As part of these discussions, Tullow and its lenders agreed to extend the redetermination of the Group’s RBL Facility, which was due to complete in January 2021, by up to one month. This is to allow additional time for the lending banks to review the New Business Plan and Operating Strategy. Following its September 2020 RBL Facility redetermination, Tullow had US$1.8 billion of debt capacity approved by the lending syndicate.

As demonstrated at the Group’s Capital Markets Day, Tullow’s portfolio has substantial potential and a large resource base associated with its producing assets in West Africa where there is extensive infrastructure in place. Tullow believes that these assets, managed with a rigorous focus on costs, will generate material cash flow over the next decade, which the Group anticipates will enable reduction of its current debt levels and deliver significant value for its host nations and investors. Tullow intends to deliver production growth in the medium term and the ability to sustain production over the longer term.

Separately, Tullow retains a 50% stake in an onshore development project in Kenya for which the Kenyan government has agreed an extension of the Second Additional Exploration Period for the 10BB and 13T licence blocks until 31 December 2021. This extension will provide time for Tullow and its partners to conduct a comprehensive review of the development concept to ensure it continues to be robust even at low oil prices and to consider the strategic alternatives for the asset.

Finally, Tullow has a focused but extensive exploration portfolio in Africa and South America. Drilling of the Goliathberg-Voltzberg North (GVN-1) exploration well in Block 47 in Suriname, started in late January 2021 and work continues on developing the prospect inventory on the Orinduik and Kanuku licences offshore Guyana.

As of December 31, 2020, Tullow is also benefitting from a hedging programme which has 60 per cent of 2021 sales revenue hedged. 2021 is hedged with a floor of approximately US$48/bbl, whilst retaining good access to upside in oil prices with caps averaging approximately US$67/bbl. 2022 sales revenue is currently hedged 3% with a floor of approximately US$51/bbl.  Tullow’s realised oil price for 2020 was approximately US$51/bbl (versus an average of US$54.1/bbl Brent oil price for the year) including the benefit of approximately US$219 million of net hedge receipts during the period.

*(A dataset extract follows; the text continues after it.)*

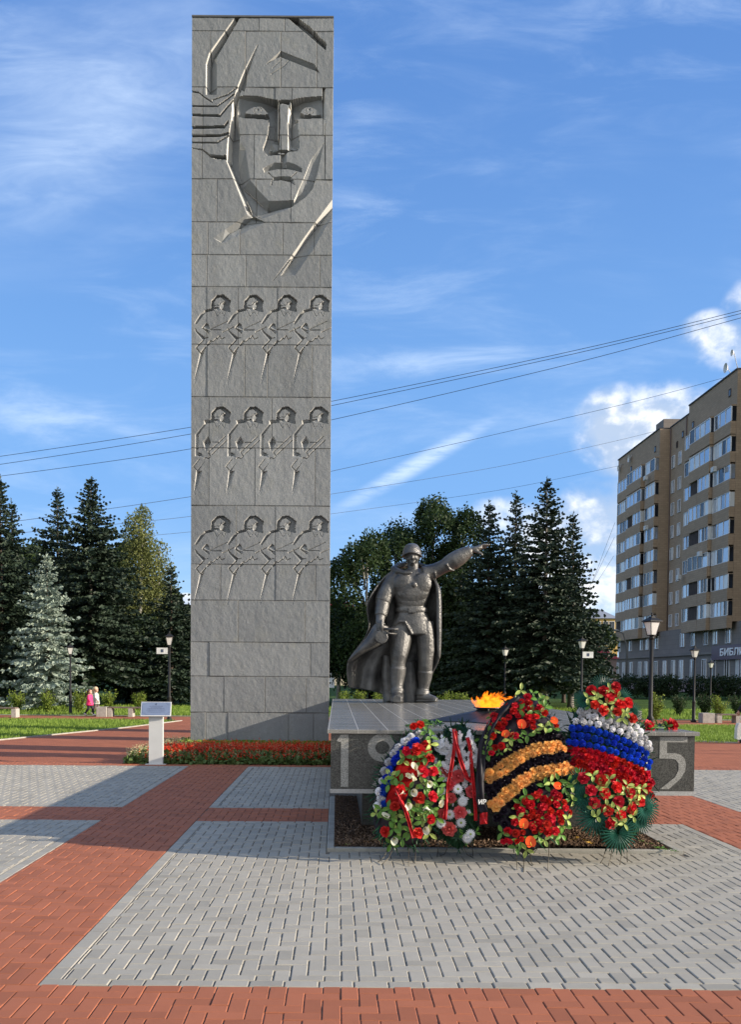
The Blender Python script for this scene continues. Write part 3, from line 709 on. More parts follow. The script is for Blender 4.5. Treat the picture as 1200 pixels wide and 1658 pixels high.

Closing of the Ugandan transaction with Total E&P Uganda B.V. took place on 10 November 2020, with US$500 million received from Total as part consideration for the Ugandan Interests. Once a final investment decision is taken (which is expected in 2021), Tullow will receive an additional US$75 million payment by way of deferred consideration with further contingent payments linked to Brent oil price payable after production from the assets in Uganda commences.